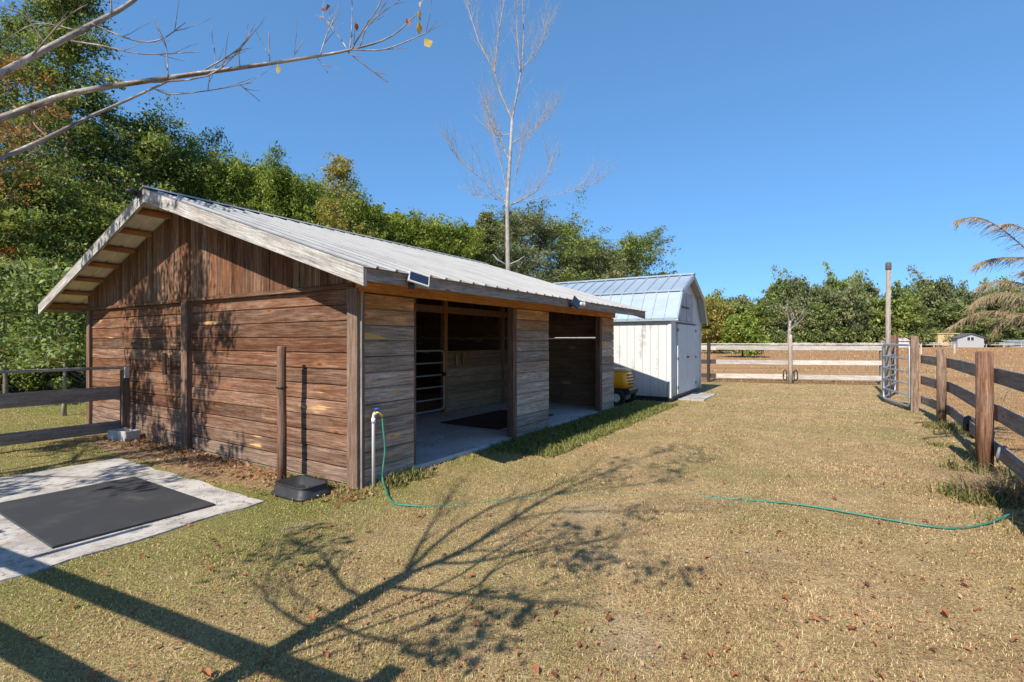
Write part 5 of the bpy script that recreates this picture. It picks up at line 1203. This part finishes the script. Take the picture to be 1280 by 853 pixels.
# dry brush at the right edge
n = 900; a = rng.uniform(0, 2 * PI, n); rr_ = .55 * np.sqrt(rng.uniform(0, 1, n))
o = blades('dry_brush', 4.95 + rr_ * np.cos(a) * 1.1, 4.75 + rr_ * np.sin(a) * .7, rng.uniform(.08, .28, n), rng.uniform(.003, .006, n), rng, M['dry_frond'], 2.4, tone=np.stack([rng.uniform(0, .8, n), rng.uniform(0, .4, n), rng.uniform(0, 1, n)], 1)); tag(o, 'flattened dry brown brush below the pasture fence', 'brush', kind='stuff')
n = 30000; cx_ = rng.uniform(2, 95, n // 25); cy_ = 17.5 + 75 * rng.uniform(0, 1, n // 25) ** 1.8; rr_ = .15 + .012 * cy_
x = np.repeat(cx_, 25) + rng.normal(0, 1, n // 25 * 25) * np.repeat(rr_ * 1.6, 25); y = np.repeat(cy_, 25) + rng.normal(0, 1, n // 25 * 25) * np.repeat(rr_, 25)
kf = ((x - 7.7) * .84 - (y - 8.94) * .54 > .3) | (((x - 7.25) * .26 + y - 18.2 > .3) & (x > 5)); x, y = x[kf], y[kf]; n = len(x)
o = blades('field_grass', x, y, rng.uniform(.03, .11, n) * (1 + y / 60), (.004 + .0003 * y) * rng.uniform(.6, 1.4, n), rng, M['grass'], 1.2); tag(o, 'sparse dry grass tufts in the brown field', 'grass', kind='stuff')
# leaf litter: crumbs along the wall and over the lawn
n = 1800; uu = -np.abs(rng.normal(.16, .22, n)) - .02; vv = rng.uniform(-.3, 5.6, n); P_ = np.stack([A.x + D1.x * uu + D2.x * vv, A.y + D1.y * uu + D2.y * vv, .012 + rng.uniform(0, .02, n)], 1)
x, y, r = polar(17000, 1.8, 16, 1.5); cl_ = (np.sin(x * 1.3 + 2) * np.sin(y * 1.1 + x * .4) > -.25) & keep_out(x, y, rng); Q_ = np.stack([x[cl_], y[cl_], .012 + rng.uniform(0, .02, cl_.sum())], 1)
sz = np.concatenate([rng.uniform(.02, .06, n), rng.uniform(.007, .028, len(Q_))]); C = np.concatenate([P_, Q_])
k = keep_out(C[:, 0], C[:, 1], rng); C = C[k]; sz = sz[k]
V, F = leaves_at(C, sz, rng, .6, up=2.5); V[:, 2] = np.maximum(V[:, 2], .005); n = len(C)
o = np_mesh('leaf_litter', V, F, np.stack([rng.uniform(0, .9, n), rng.uniform(0, .9, n), rng.uniform(0, 1, n)], 1), M['litter']); tag(o, 'crumbled brown leaf litter along the wall and lawn', 'leaf litter', kind='stuff')
# the larger single leaves
proto = []
rl = random.Random(9)
for k in range(7):
    V, F = one_leaf(1.0, rl.uniform(.2, .9), rl); b = MB(); b.v = [tuple(v) for v in V]; b.f = F; b.uv = [[(0, 0)] * 3 for _ in F]; tn = (rl.uniform(.2, .9), rl.choice((.1, .3, .5, .9)), .5); b.t = [tn] * len(F); b.sm = [True] * len(F); b.m = [0] * len(F)
    me = bpy.data.objects  # the prototype is the first leaf of its shape
    proto.append(b)
made = 0; first = [None] * 7
x, y, r = polar(700, 2.0, 10, 1.35, -52, 50); kk = keep_out(x, y, rng); x, y = x[kk], y[kk]
for xx, yy in zip(x, y):
    if made >= 295: break
    dens = math.sin(xx * 1.1 + .5) * math.sin(yy * .9 + 1) + (.5 if yy < 4.5 else -.1)
    if rl.random() > .62 + .4 * dens: continue
    i = rl.randrange(7)
    if first[i] is None:
        o = proto[i].build('fallen_leaf', M['fallen']); first[i] = o
    else:
        o = first[i].copy(); COL.objects.link(o)
    s_ = rl.uniform(.020, .050) * rl.choice((1, 1, 1.2)); o.scale = (s_, s_, s_ * rl.uniform(.6, 1.5)); o.location = (xx, yy, .010 + .2 * s_); o.rotation_euler = (rl.uniform(-.5, .5), rl.uniform(-.5, .5), rl.uniform(0, 6.28))
    tag(o, 'curled reddish brown fallen leaf lying on the lawn', 'leaf', 'fallen leaves on the lawn'); made += 1
scene.cycles.use_denoising = True
scene.cycles.max_bounces = 8; scene.cycles.transparent_max_bounces = 8
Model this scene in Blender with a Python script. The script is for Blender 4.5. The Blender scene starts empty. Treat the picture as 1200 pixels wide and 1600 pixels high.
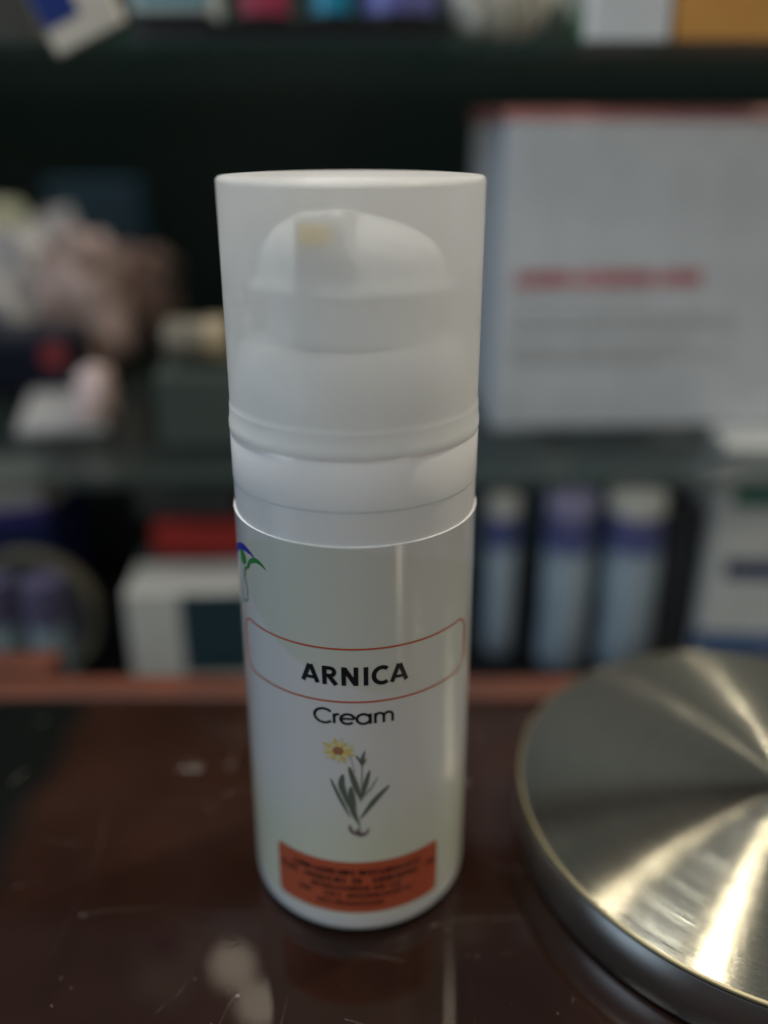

Task to carry out: Leave the pictures out, and transcribe each of the records exactly.

Task output:
Write part 5 of the bpy script that recreates this picture. It picks up at line 1203. This part finishes the script. Take the picture to be 1280 by 853 pixels.
# dry brush at the right edge
n = 900; a = rng.uniform(0, 2 * PI, n); rr_ = .55 * np.sqrt(rng.uniform(0, 1, n))
o = blades('dry_brush', 4.95 + rr_ * np.cos(a) * 1.1, 4.75 + rr_ * np.sin(a) * .7, rng.uniform(.08, .28, n), rng.uniform(.003, .006, n), rng, M['dry_frond'], 2.4, tone=np.stack([rng.uniform(0, .8, n), rng.uniform(0, .4, n), rng.uniform(0, 1, n)], 1)); tag(o, 'flattened dry brown brush below the pasture fence', 'brush', kind='stuff')
n = 30000; cx_ = rng.uniform(2, 95, n // 25); cy_ = 17.5 + 75 * rng.uniform(0, 1, n // 25) ** 1.8; rr_ = .15 + .012 * cy_
x = np.repeat(cx_, 25) + rng.normal(0, 1, n // 25 * 25) * np.repeat(rr_ * 1.6, 25); y = np.repeat(cy_, 25) + rng.normal(0, 1, n // 25 * 25) * np.repeat(rr_, 25)
kf = ((x - 7.7) * .84 - (y - 8.94) * .54 > .3) | (((x - 7.25) * .26 + y - 18.2 > .3) & (x > 5)); x, y = x[kf], y[kf]; n = len(x)
o = blades('field_grass', x, y, rng.uniform(.03, .11, n) * (1 + y / 60), (.004 + .0003 * y) * rng.uniform(.6, 1.4, n), rng, M['grass'], 1.2); tag(o, 'sparse dry grass tufts in the brown field', 'grass', kind='stuff')
# leaf litter: crumbs along the wall and over the lawn
n = 1800; uu = -np.abs(rng.normal(.16, .22, n)) - .02; vv = rng.uniform(-.3, 5.6, n); P_ = np.stack([A.x + D1.x * uu + D2.x * vv, A.y + D1.y * uu + D2.y * vv, .012 + rng.uniform(0, .02, n)], 1)
x, y, r = polar(17000, 1.8, 16, 1.5); cl_ = (np.sin(x * 1.3 + 2) * np.sin(y * 1.1 + x * .4) > -.25) & keep_out(x, y, rng); Q_ = np.stack([x[cl_], y[cl_], .012 + rng.uniform(0, .02, cl_.sum())], 1)
sz = np.concatenate([rng.uniform(.02, .06, n), rng.uniform(.007, .028, len(Q_))]); C = np.concatenate([P_, Q_])
k = keep_out(C[:, 0], C[:, 1], rng); C = C[k]; sz = sz[k]
V, F = leaves_at(C, sz, rng, .6, up=2.5); V[:, 2] = np.maximum(V[:, 2], .005); n = len(C)
o = np_mesh('leaf_litter', V, F, np.stack([rng.uniform(0, .9, n), rng.uniform(0, .9, n), rng.uniform(0, 1, n)], 1), M['litter']); tag(o, 'crumbled brown leaf litter along the wall and lawn', 'leaf litter', kind='stuff')
# the larger single leaves
proto = []
rl = random.Random(9)
for k in range(7):
    V, F = one_leaf(1.0, rl.uniform(.2, .9), rl); b = MB(); b.v = [tuple(v) for v in V]; b.f = F; b.uv = [[(0, 0)] * 3 for _ in F]; tn = (rl.uniform(.2, .9), rl.choice((.1, .3, .5, .9)), .5); b.t = [tn] * len(F); b.sm = [True] * len(F); b.m = [0] * len(F)
    me = bpy.data.objects  # the prototype is the first leaf of its shape
    proto.append(b)
made = 0; first = [None] * 7
x, y, r = polar(700, 2.0, 10, 1.35, -52, 50); kk = keep_out(x, y, rng); x, y = x[kk], y[kk]
for xx, yy in zip(x, y):
    if made >= 295: break
    dens = math.sin(xx * 1.1 + .5) * math.sin(yy * .9 + 1) + (.5 if yy < 4.5 else -.1)
    if rl.random() > .62 + .4 * dens: continue
    i = rl.randrange(7)
    if first[i] is None:
        o = proto[i].build('fallen_leaf', M['fallen']); first[i] = o
    else:
        o = first[i].copy(); COL.objects.link(o)
    s_ = rl.uniform(.020, .050) * rl.choice((1, 1, 1.2)); o.scale = (s_, s_, s_ * rl.uniform(.6, 1.5)); o.location = (xx, yy, .010 + .2 * s_); o.rotation_euler = (rl.uniform(-.5, .5), rl.uniform(-.5, .5), rl.uniform(0, 6.28))
    tag(o, 'curled reddish brown fallen leaf lying on the lawn', 'leaf', 'fallen leaves on the lawn'); made += 1
scene.cycles.use_denoising = True
scene.cycles.max_bounces = 8; scene.cycles.transparent_max_bounces = 8
Model this scene in Blender with a Python script. The script is for Blender 4.5. The Blender scene starts empty. Treat the picture as 1200 pixels wide and 1600 pixels high.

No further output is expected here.